Esa calidad de lo humano no es producto del progreso científico que nos permite soñar con pisar otro planeta o lanzar una sonda hacia otra galaxia sino que el progreso científico es consecuencia de la existencia de una mente libre de las ataduras de la gravedad. Esa mentalidad ya vivía en el talento del hombre antiguo que, sin instrumentos ópticos, fue capaz de ver que los luceros de la noche se movían con distinta velocidad y unos parecían dormidos en una mecánica más lenta y distante que otros. Aquellos hombres diferenciaron los planetas de las estrellas y les pusieron nombres de dioses: Marte, Saturno, Venus. Unos dioses con los que, en su leyenda dorada, creían establecer contactos. Dividieron el cielo en constelaciones con nombre propio y especularon sobre su influencia en sus vidas a través de la astrología. El humano se sintió con capacidad de interpretación y comunicación extraterrestre como atributo de su condición biológica diferencial. Por ello el ser humano imaginó diversas formas de existencia que no se ven pero se sienten: “Per visibilia ad invisibilia” como nos recuerda Javier Sierra.
Hay una afirmación solemne en boca de uno de los personajes de la novela: “La literatura nunca fue un fin en sí misma. No se inventó para ser bella o para entretener, sino para elevar nuestras conciencias hacia lo sublime”. Javier Sierra siempre es fiel a este principio, lo mismo cuando discurría sobre las evoluciones de un “ovni” en el espacio aéreo que cuando interpretaba las inscripciones prehistóricas en la profundidad de una cueva. Y es fiel a este principio cuando persigue el tránsito del Grial a través de las edades de los hombres que se sienten ligados a un destino superior a su materia corporal.
No cabe dudar que el Premio Planeta 2017 ha sido otorgado merecidamente a una novela concreta pero, también, lo ha sido a la trayectoria inteligente de quien busca decirnos por todos los caminos que no estamos solos en el universo.

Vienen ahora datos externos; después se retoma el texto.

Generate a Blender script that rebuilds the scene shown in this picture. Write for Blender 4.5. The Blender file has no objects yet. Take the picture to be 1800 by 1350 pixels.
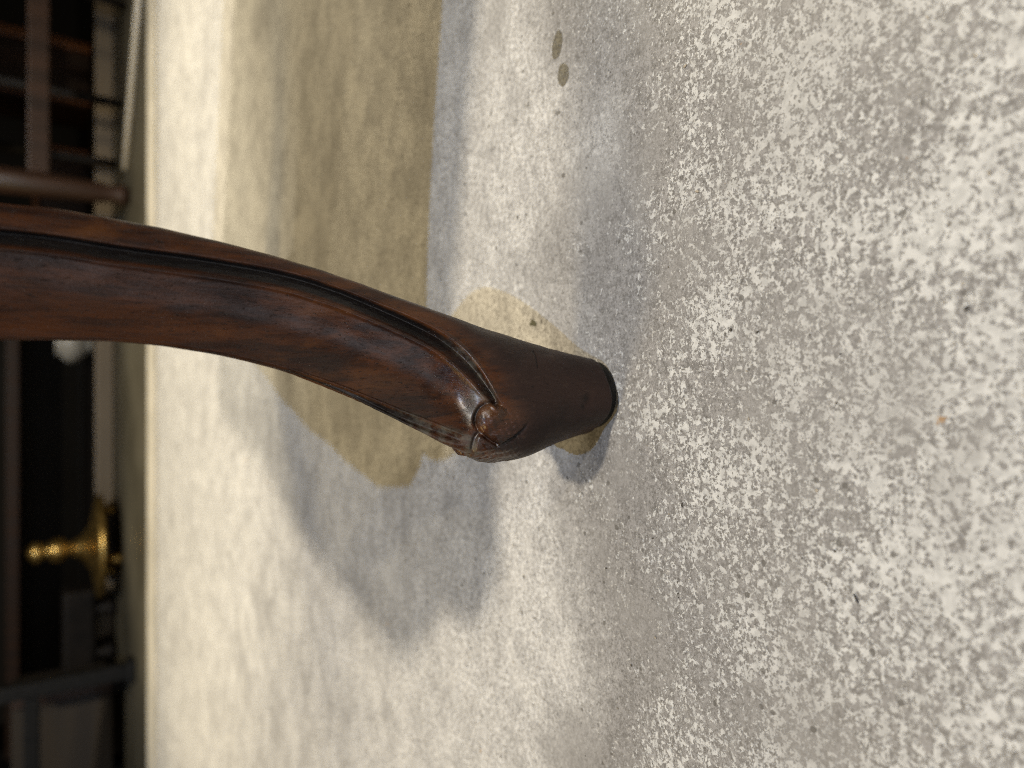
import bpy, bmesh, math, random
import numpy as np
from mathutils import Vector, Matrix

random.seed(7)
rng = np.random.default_rng(7)
scene = bpy.context.scene
R = math.radians

# ------------------------------------------------------------------ camera
CAM_H = 0.20
PITCH = R(34.0)
sp, cp = math.sin(PITCH), math.cos(PITCH)
FWD = np.array([0, cp, -sp]); UP = np.array([0, sp, cp])
cam_data = bpy.data.cameras.new("camera")
cam_data.sensor_width = 36.0
cam_data.lens = 25.2
cam_data.clip_start = 0.01
cam_data.clip_end = 60.0
cam_data.dof.use_dof = True
cam_data.dof.focus_distance = 0.262
cam_data.dof.aperture_fstop = 6.5
cam = bpy.data.objects.new("camera", cam_data)
scene.collection.objects.link(cam)
# the phone was held upright while the file lies on its side: image right = down, image up = right
cx = Vector((0, -sp, -cp)); cy = Vector((1, 0, 0)); cz = Vector((0, -cp, sp))
cam.matrix_world = Matrix(((cx.x, cy.x, cz.x, 0), (cx.y, cy.y, cz.y, 0), (cx.z, cy.z, cz.z, CAM_H), (0, 0, 0, 1)))
scene.camera = cam

# ------------------------------------------------------------------ world and lamps
world = bpy.data.worlds.new("World")
scene.world = world
world.use_nodes = True
bg = world.node_tree.nodes["Background"]
bg.inputs["Color"].default_value = (1.0, 0.82, 0.60, 1)
bg.inputs["Strength"].default_value = 0.035

def lamp(name, loc, target, power, color, radius, cone=70, blend=0.6):
    l = bpy.data.lights.new(name, 'SPOT')
    l.energy = power; l.color = color; l.shadow_soft_size = radius
    l.spot_size = R(cone); l.spot_blend = blend
    o = bpy.data.objects.new(name, l)
    scene.collection.objects.link(o)
    o.location = loc
    o.rotation_euler = (Vector(target) - Vector(loc)).to_track_quat('-Z', 'Y').to_euler()
    return o

LAMPS = {
    'cool_ceiling_spot': ((0.05, -0.60, 2.40), (0.1, 0.5, 0), 112, (0.35, 0.57, 0.96), 0.012),
    'warm_ceiling_spot': ((0.56, -0.43, 2.40), (0.02, 0.72, 0), 216, (1.0, 0.90, 0.72), 0.065),
    'far_ceiling_spot': ((1.35, -1.85, 2.40), (0.1, 0.7, 0), 66, (1.0, 0.88, 0.62), 0.06),
    'side_spot': ((-1.45, 0.55, 1.55), (0.30, 0.85, 0), 62, (1.0, 0.75, 0.34), 0.24),
    'back_right_fill': ((1.60, 1.30, 0.90), (0.30, 0.65, 0), 104, (1.0, 0.87, 0.60), 0.25),  # added low warm fill, brightens the floor under the seat
    'back_spot': ((0.1, 1.15, 2.40), (0.0, 1.40, 0), 182, (1.0, 0.91, 0.70), 0.05),
}
for k, (loc, tg, pw, colr, rad) in LAMPS.items():
    lamp(k, loc, tg, pw, colr, rad)
scene.objects['back_spot'].data.spot_size = R(40)

# added cool area light behind the camera: sheen on the leg, soft fill
wl = bpy.data.lights.new('sheen_fill_area', 'AREA')
wl.shape = 'RECTANGLE'; wl.size = 1.3; wl.size_y = 1.1; wl.energy = 9.0; wl.color = (0.90, 0.93, 1.0)
wo = bpy.data.objects.new('sheen_fill_area', wl); COL0 = scene.collection; COL0.objects.link(wo)
wo.location = (-0.85, -2.2, 0.85)
wo.rotation_euler = (Vector((0, 0.3, 0.0)) - wo.location).to_track_quat('-Z', 'Y').to_euler()

scene.view_settings.view_transform = 'Standard'
scene.view_settings.look = 'None'
scene.view_settings.exposure = 0.0
scene.view_settings.gamma = 1.0
scene.view_settings.use_curve_mapping = False
scene.render.engine = 'CYCLES'
scene.cycles.use_denoising = False      # the picture keeps its fine grain
scene.cycles.sample_clamp_indirect = 4.0
scene.cycles.use_adaptive_sampling = False
scene.cycles.filter_width = 1.0

# ------------------------------------------------------------------ helpers
COL = scene.collection

def tag(o, label=None, cat=None, group=None, kind=None):
    if label: o['label'] = label
    if cat: o['category'] = cat
    if group: o['group'] = group
    if kind: o['kind'] = kind
    return o

def empty(name, loc, rz=0.0):
    o = bpy.data.objects.new(name, None)
    COL.objects.link(o); o.location = loc; o.rotation_euler = (0, 0, rz)
    return o

def link_mesh(name, me, mat, parent=None, smooth=True):
    o = bpy.data.objects.new(name, me)
    COL.objects.link(o)
    if mat: me.materials.append(mat)
    if smooth:
        me.polygons.foreach_set('use_smooth', [True] * len(me.polygons))
    if parent: o.parent = parent
    return o

def from_bm(name, bm, mat, parent=None, smooth=False):
    me = bpy.data.meshes.new(name)
    bm.normal_update(); bm.to_mesh(me); bm.free()
    return link_mesh(name, me, mat, parent, smooth)

def bm_box(bm, c, s, bev=0.0, rot=None, taper=1.0):
    """box with centre c and size s; taper scales the lower end"""
    r = bmesh.ops.create_cube(bm, size=1.0)
    vs = r['verts']
    for v in vs:
        k = taper if v.co.z < 0 else 1.0
        v.co = Vector((v.co.x * s[0] * k, v.co.y * s[1] * k, v.co.z * s[2]))
    if bev:
        es = list({e for v in vs for e in v.link_edges})
        rb = bmesh.ops.bevel(bm, geom=es, offset=bev, segments=2, affect='EDGES', profile=0.5)
        vs = list({v for f in rb['faces'] for v in f.verts} | {v for v in vs if v.is_valid})
    for v in vs:
        if rot is not None: v.co = rot @ v.co
        v.co += Vector(c)

def bm_lathe(bm, prof, c=(0, 0, 0), n=40, squash=1.0):
    rings = []
    for r, z in prof:
        ring = []
        for i in range(n):
            a = 2 * math.pi * i / n
            ring.append(bm.verts.new((c[0] + r * math.cos(a), c[1] + squash * r * math.sin(a), c[2] + z)))
        rings.append(ring)
    for k in range(len(rings) - 1):
        for i in range(n):
            bm.faces.new((rings[k][i], rings[k][(i + 1) % n], rings[k + 1][(i + 1) % n], rings[k + 1][i]))
    bm.faces.new(rings[0][::-1]); bm.faces.new(rings[-1])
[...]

La portada del libro destaca en letras más gruesas el nombre de Javier Sierra que su título “El fuego invisible”. Parece decirnos que el Premio Planeta es a todo Javier Sierra y no solo a esta novela. Es el premio al fuego visible de quien hace una literatura luminosa de gran proyección, por encima de las vulgares y aburridas narraciones egocéntricas de complejos sicológicos y de seres torturados por sus contradicciones íntimas que reducen la existencia humana a la crónica de sus cautiverios. Los relatos de Javier Sierra son aventuras de personas libres del síndrome del materialismo.